Article 34 The funding of the Organization shall be used for the businesses and causes stipulated in the Charter, and shall not be distributed among its members.
Article 35 The Organization shall establish strict rules and regulations about financial management and ensure legitimate, authentic, accurate and comprehensive accounting information.
Article 36 The Organization shall employ accountants who have professional qualifications. Accountants of the Organization shall not be cashiers concurrently. Accountants of the Organization have the responsibility to keep accounts and supervise the business of the Organization. Complete handover between accountants of the Organization and their successors is required before accountants of the Organization leave or are transferred to other positions.
Article 37 Management of assets of the Organization shall be in compliance with the State regulations on financial management and supervised by the Membership General Assembly as well as department of finance. Government funding, public donation or assistance shall be supervised by audit departments and relevant information shall be publicized appropriately.
Article 38 Financial audit organized by the authority responsible for registration and administration of social organizations and the competent department in charge of the Organization’s business is necessary prior to rotation of term of office or change of the legal representative of the Organization.
Article 39 No entity or individual may encroach upon, privately distribute or embezzle the assets of the Organization.
Article 40 Wages, insurance and welfare of the full-time staff of the Organization shall be done in accordance with the State regulations for public institutions.
Chapter 6 Procedures for Amending the Charter
Article 41 Amendment to the Charter of the Organization shall be voted through by the Council first and submitted to the Membership General Assembly for deliberation.
Article 42 Amendment to the Charter of the Organization shall take effect after the approval by the competent department in charge of the Organization’s business and the authority responsible for registration and administration of social organizations, within fifteen (15) days of its adoption by the Membership General Assembly.
Chapter 7 Procedures for Terminating the Organization and Asset Disposal
Article 43 The Council may submit the motion to terminate the Organization if necessary after the completion of the mission of the Organization or due to its dissolution or merger.
Article 44 The motion to terminate the Organization shall be voted through by the Membership General Assembly and approved by the competent department in charge of the Organization’s business.

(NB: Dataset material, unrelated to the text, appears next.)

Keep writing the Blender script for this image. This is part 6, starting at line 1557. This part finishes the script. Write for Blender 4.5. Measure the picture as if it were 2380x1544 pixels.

Article 45 Prior to its termination, the Organization shall establish a liquidation office under the guidance of the competent department in charge of its business and other relevant departments to deal with financial claim and liabilities and other remaining matters. During the liquidation period, no activities other than liquidation shall be carried out.
Article 46 Termination of the Organization comes into effect upon cancellation of registration with the authority responsible for registration and administration of social organizations.
Article 47 Under the supervision of the competent department in charge of the Organization’s business and the authority responsible for registration and administration of social organizations, and in compliance with State regulations, residual property of the Organization after its termination shall be used for causes in relation with its mission.
Chapter 8 Supplementary Provisions
Article 48 The Charter is voted through by the Membership General Assembly on 20 March 2009.
Article 49 The right to interpret the Charter rests with the Council of the Organization.
Article 50 The Charter comes into effect upon the examination and approval of the authority responsible for registration and administration of social organizations.